The ICO said the processing had not been fair or transparent either. In this regard, the ICO highlighted that for the processing of personal data to be fair, the data subject must be able to understand the contractual terms to which they are being asked to agree. It said children under 13 years old, who had been able to access the platform during the period of infringement, “were not in a position to understand the contractual terms that Reddit asked them to agree to”. It said some of the terms were opaque and the language used complex.
Online service providers may find that part of the case particularly noteworthy, as it concerns an apparent paradox: that they can be punished for not having contract terms appropriate to children – even if their user agreement prohibits children from accessing the service.
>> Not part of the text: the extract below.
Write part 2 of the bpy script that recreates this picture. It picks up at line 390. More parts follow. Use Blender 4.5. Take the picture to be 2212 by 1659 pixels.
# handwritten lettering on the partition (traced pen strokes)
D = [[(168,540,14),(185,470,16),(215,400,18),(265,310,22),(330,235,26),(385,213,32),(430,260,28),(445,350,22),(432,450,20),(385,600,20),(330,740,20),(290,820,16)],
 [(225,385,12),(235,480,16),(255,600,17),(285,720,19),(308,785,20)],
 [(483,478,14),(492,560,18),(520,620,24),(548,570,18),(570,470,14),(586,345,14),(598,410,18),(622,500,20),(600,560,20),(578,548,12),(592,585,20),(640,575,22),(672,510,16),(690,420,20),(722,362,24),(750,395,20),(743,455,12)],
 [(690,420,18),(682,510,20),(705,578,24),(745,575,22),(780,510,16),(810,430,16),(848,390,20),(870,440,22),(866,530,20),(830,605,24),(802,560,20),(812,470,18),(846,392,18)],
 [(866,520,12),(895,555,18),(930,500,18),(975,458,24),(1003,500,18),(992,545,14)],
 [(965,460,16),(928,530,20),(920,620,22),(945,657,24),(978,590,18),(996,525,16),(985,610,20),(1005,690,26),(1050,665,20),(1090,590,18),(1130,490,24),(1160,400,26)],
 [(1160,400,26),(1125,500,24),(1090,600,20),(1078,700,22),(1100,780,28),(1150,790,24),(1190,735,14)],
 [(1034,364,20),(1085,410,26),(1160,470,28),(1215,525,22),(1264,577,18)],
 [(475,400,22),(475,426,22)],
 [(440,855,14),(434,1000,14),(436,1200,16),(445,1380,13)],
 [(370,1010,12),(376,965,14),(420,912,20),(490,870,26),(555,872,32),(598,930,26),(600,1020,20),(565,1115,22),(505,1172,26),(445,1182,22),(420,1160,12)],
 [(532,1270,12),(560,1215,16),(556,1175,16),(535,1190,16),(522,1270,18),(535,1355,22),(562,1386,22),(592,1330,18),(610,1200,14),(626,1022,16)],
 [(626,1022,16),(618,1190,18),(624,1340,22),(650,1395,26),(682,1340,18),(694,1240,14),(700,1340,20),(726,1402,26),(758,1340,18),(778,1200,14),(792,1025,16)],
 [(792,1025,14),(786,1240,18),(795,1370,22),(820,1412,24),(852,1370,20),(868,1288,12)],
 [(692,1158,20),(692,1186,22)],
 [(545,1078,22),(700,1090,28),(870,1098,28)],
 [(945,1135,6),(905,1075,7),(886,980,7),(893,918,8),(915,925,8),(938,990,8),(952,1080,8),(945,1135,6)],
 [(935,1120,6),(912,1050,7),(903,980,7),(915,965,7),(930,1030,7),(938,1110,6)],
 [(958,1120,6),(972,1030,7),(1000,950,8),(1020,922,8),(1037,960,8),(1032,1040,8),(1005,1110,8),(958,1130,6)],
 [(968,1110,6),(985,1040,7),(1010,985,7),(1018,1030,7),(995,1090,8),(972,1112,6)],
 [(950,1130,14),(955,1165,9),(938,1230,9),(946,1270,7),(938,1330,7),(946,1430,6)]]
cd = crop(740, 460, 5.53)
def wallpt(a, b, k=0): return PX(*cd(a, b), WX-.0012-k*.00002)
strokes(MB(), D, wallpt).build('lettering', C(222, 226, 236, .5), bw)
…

For providers, the enforcement action taken by the ICO shows that if their service is likely to be accessed by children, and they do not genuinely enforce effective age assurance or age verification, then the service must have terms and conditions that are comprehensible to children and their practices must accord with the higher levels of protection given to children’s personal data.
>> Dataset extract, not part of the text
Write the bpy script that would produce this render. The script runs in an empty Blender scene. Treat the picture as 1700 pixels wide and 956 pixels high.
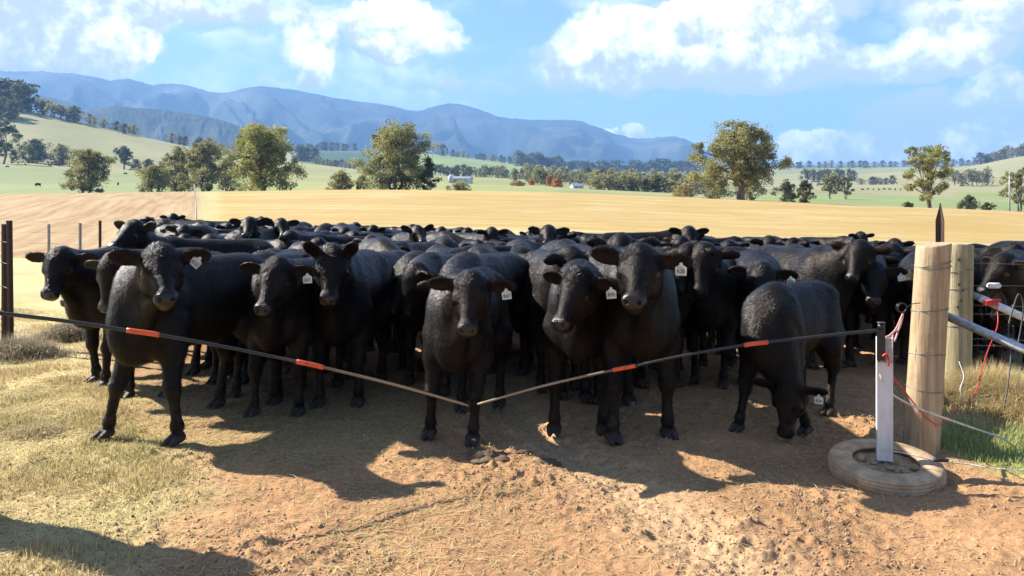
import bpy, bmesh, math, random
import numpy as np
from mathutils import Vector, Matrix
SC = bpy.context.scene
COL = SC.collection
# ------------------------------------------------------------------ camera, sky, sun, exposure
CAM_Z, FPX, HOR = 1.65, 1350.0, 345.0          # eye height, focal length and horizon row, in pixels of the 1700 x 956 photograph
SUN_AZ, SUN_EL = -69.0, 37.5                   # degrees; azimuth from straight ahead, negative to the left
cam = bpy.data.cameras.new('camera'); CAM = bpy.data.objects.new('camera', cam); COL.objects.link(CAM)
CAM.location = (0, 0, CAM_Z); CAM.rotation_euler = (math.radians(90), 0, 0)
cam.sensor_width = 36; cam.lens = FPX / 1700 * 36; cam.shift_y = -(478 - HOR) / 1700
cam.clip_start = .05; cam.clip_end = 60000
SC.camera = CAM
SC.view_settings.view_transform = 'Standard'; SC.view_settings.look = 'None'
SC.view_settings.exposure = 1.66; SC.view_settings.gamma = 1
SC.cycles.max_bounces = 6; SC.cycles.diffuse_bounces = 3; SC.cycles.glossy_bounces = 2; SC.cycles.transmission_bounces = 4
SC.cycles.volume_bounces = 0; SC.cycles.transparent_max_bounces = 8; SC.cycles.use_denoising = True
sun = bpy.data.lights.new('sun', 'SUN'); sun.energy = 5.0; sun.angle = math.radians(.5); sun.color = (1, .95, .86)
so = bpy.data.objects.new('sun', sun); COL.objects.link(so)
_a, _e = math.radians(SUN_AZ), math.radians(SUN_EL)
SUN_DIR = Vector((math.sin(_a) * math.cos(_e), math.cos(_a) * math.cos(_e), math.sin(_e)))
so.rotation_euler = SUN_DIR.to_track_quat('Z', 'Y').to_euler()
SKY_STRENGTH = .052
# clouds: (px, row, half width, half height, thickness, greyness) as seen in the photograph, turned into directions of the sky
CLOUDS = [(60, 80, 150, 50, 1.1, .12), (150, 52, 110, 40, .7, .6), (20, 30, 120, 45, .8, .6), (215, 68, 46, 26, .9, .0), (120, 100, 90, 22, .8, .5),
          (500, 88, 42, 40, .95, .1), (525, 128, 36, 30, .62, .25), (400, 15, 220, 22, .65, .3), (530, 50, 100, 22, .5, .2),
          (665, 38, 66, 42, 1.2, .0), (735, 78, 56, 24, .8, .1), (640, 70, 50, 22, .8, .25), (720, 132, 50, 18, .55, .2), (800, 150, 50, 16, .4, .4),
          (1060, 60, 100, 50, 1.1, .0), (1240, 60, 110, 58, 1.2, .02), (1160, 100, 175, 44, 1.0, .3), (1260, 118, 120, 32, 1.0, .55), (1000, 130, 110, 26, .75, .5), (1110, 30, 60, 24, .7, .0), (1150, 48, 36, 20, .7, .9),
          (1540, 92, 92, 36, 1.1, .1), (1500, 118, 90, 18, .8, .6), (1620, 22, 120, 28, .95, .3), (1330, 10, 170, 30, .7, .5), (1690, 70, 60, 60, .6, .6),
          (1530, 195, 90, 36, .52, .95), (1650, 165, 50, 38, .7, .4), (1600, 190, 120, 24, .42, .9), (1400, 120, 50, 46, .5, .8),
          (1340, 250, 54, 24, .95, .1), (1430, 256, 90, 20, .7, .5), (1620, 238, 100, 30, .9, .15), (1500, 230, 90, 14, .4, .6), (1057, 214, 18, 11, .9, .1), (1015, 214, 12, 6, .7, .2),
          (1650, 215, 90, 20, .6, .3), (900, 90, 60, 22, .35, .3), (450, 150, 60, 18, .4, .2), (250, 25, 120, 26, .6, .5)]
def make_world():
    w = bpy.data.worlds.new('World'); SC.world = w; w.use_nodes = True
    t = NT(w.node_tree)
    sky = t.n('ShaderNodeTexSky', sky_type='NISHITA', sun_disc=False)
    sky.sun_elevation = math.radians(SUN_EL); sky.sun_rotation = math.radians(SUN_AZ); sky.altitude = 300; sky.air_density = 1.0; sky.dust_density = .6; sky.ozone_density = 1.6
    g = t.n('ShaderNodeTexCoord').outputs['Generated']
    wob = t.noise(g, 9, 6, .62, out=1)                                        # tears the clouds' edges
    wob2 = t.noise(g, 30, 5, .6, out=1)
    v = t.n('ShaderNodeVectorMath', operation='MULTIPLY_ADD'); t.set(v, 0, wob); v.inputs[1].default_value = (.09, .09, .065); t.set(v, 2, g)
    v2 = t.n('ShaderNodeVectorMath', operation='MULTIPLY_ADD'); t.set(v2, 0, wob2); v2.inputs[1].default_value = (.028, .028, .024); t.set(v2, 2, v)
    v3 = t.n('ShaderNodeVectorMath', operation='ADD'); t.set(v3, 0, v2); v3.inputs[1].default_value = (-.059, -.059, -.0445)
    s = t.n('ShaderNodeSeparateXYZ'); t.set(s, 0, v3)
    az = t.math('ARCTAN2', s.outputs[0], s.outputs[1]); el = t.math('ARCSINE', s.outputs[2])
    dens = grey = None
    for px, py, rx, ry, thick, gr in CLOUDS:
        u, q = (px - 850) / FPX, (HOR - py) / FPX
        a = math.atan(u); e = math.atan(q * math.cos(a))
        ra, re = rx / FPX * math.cos(a) ** 2 * 1.5, ry / FPX * math.cos(a) * 1.45
        if py > 150: thick *= 2.2
        dx = t.math('MULTIPLY_ADD', az, 1 / ra, -a / ra); dy = t.math('MULTIPLY_ADD', el, 1 / re, -e / re)
        d2 = t.math('MULTIPLY_ADD', dx, dx, t.math('MULTIPLY', dy, dy))
        b = t.math('MULTIPLY_ADD', d2, -thick, thick, clamp=False); b = t.math('MAXIMUM', b, 0)
        low = t.math('MULTIPLY', b, t.math('MULTIPLY_ADD', dy, -.45, gr))
        dens = b if dens is None else t.math('ADD', dens, b)
        grey = low if grey is None else t.math('ADD', grey, low)
    fluff = t.noise(g, 34, 7, .62); big = t.noise(g, 7, 5, .6)
    cover = t.math('ADD', t.math('MINIMUM', dens, 1.05), t.math('MULTIPLY_ADD', fluff, 1.5, -.74))
    cover = t.math('ADD', cover, t.math('MULTIPLY_ADD', big, .8, -.42))
    cover = t.math('ADD', cover, t.math('MULTIPLY', t.mr(dens, 0, .25, -1, 0), .6))
    alpha = t.mr(cover, .12, .78, 0, .98, True)
    gq = t.math('DIVIDE', grey, t.math('MAXIMUM', dens, .25))
    gq = t.math('ADD', gq, t.math('MULTIPLY_ADD', fluff, 2.4, -1.1))
    shade = t.mr(gq, -.2, .7, 0, 1, True)
    cloud = t.mix(shade, (16.0, 15.2, 14.6, 1), (5.9, 5.9, 7.3, 1))
    veil = t.noise(t.mapping(g, (1, 1, 2.4)), 5.5, 7, .6); alpha = t.math('MAXIMUM', alpha, t.mr(veil, .42, .74, 0, .42, True))
    behind = t.noise(g, 2.2, 7, .6)                                           # broken cloud over the rest of the sky
    front = t.mr(s.outputs[1], .35, .65, 0, 1)
    other = t.mr(behind, .5, .66, 0, .25, True)
    alpha = t.mix(front, other, alpha)
    skyc = t.mix(1.0, sky.outputs[0], (1.05, 1.2, 1.42, 1), 'MULTIPLY')
    col = t.mix(alpha, skyc, cloud)
    bg = t.n('ShaderNodeBackground'); t.set(bg, 0, col); t.set(bg, 1, SKY_STRENGTH)
    o = t.n('ShaderNodeOutputWorld'); t.set(o, 0, bg)
    w.cycles.sampling_method = 'MANUAL'; w.cycles.sample_map_resolution = 512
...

Reddit has said it will appeal against the ICO’s decision.
Cross-over with the online safety regime
Under the Online Safety Act, online service providers must carry out a risk assessment to determine whether their platform is likely to be accessed by children. This assessment is what drives the rest of the compliance obligations.
The outcome of that risk assessment dictates the compliance route. Where a service is found likely to be accessed by children, companies must then either prevent access – for example, through effective age gating – or put in place appropriate age‑assurance measures.
The risk assessments are not optional, and they do not depend on what a platform’s stated target audience is or what their terms and conditions say. What matters if whether their services are likely to be accessed by children.
For service providers, a complicating factor is that while a child is said to be under 13 years of age for GDPR purposes, the Online Safety Act deems a child to be a person under 18 years of age.
Beyond the Reddit case, there has been other recent enforcement action focused on the issue of age assurance – under both the UK data protection and online safety regimes.
In early February, the ICO imposed a near-£250,000 fine on MediaLab.AI for child data protection failings stemming from its failure to verify the age of users. Earlier this month, Ofcom imposed a fine of £520,000 on 4Chan, which included for age-check failings the regulator said enabled children to access pornography.
The two authorities have been increasingly coordinating their regulatory activity. The ICO’s recent open letter to social media and video-sharing platforms, calling on them to strengthen age checks and protect children’s data, was issued on the same day that Ofcom wrote to a number of sites and apps calling on them to enforce their minimum age rules with highly-effective age checks.
To help providers of services likely to be accessed by children to meet their obligations under both the online safety and data protection regimes, Ofcom and the ICO published a joint statement (14-page / 708KB PDF) that highlights how their remits interact.
The regulators said that where a service is likely to be accessed by children, the provider “must have an age assurance process that is highly effective at determining whether or not a user is a child”, and that where they set a minimum age for the service, they should “use an effective age gate to prevent underage access and avoid unlawful processing under UK GDPR”. Among other things, they confirmed their view that “self-declaration alone is not an effective means to determine the age or age range of users and prevent access by underage users”.
For the ICO specifically, its scrutiny of child data protection issues represents a broadening of its regulatory attention away from purely data security matters, which has been the area where its enforcement action has traditionally been focused.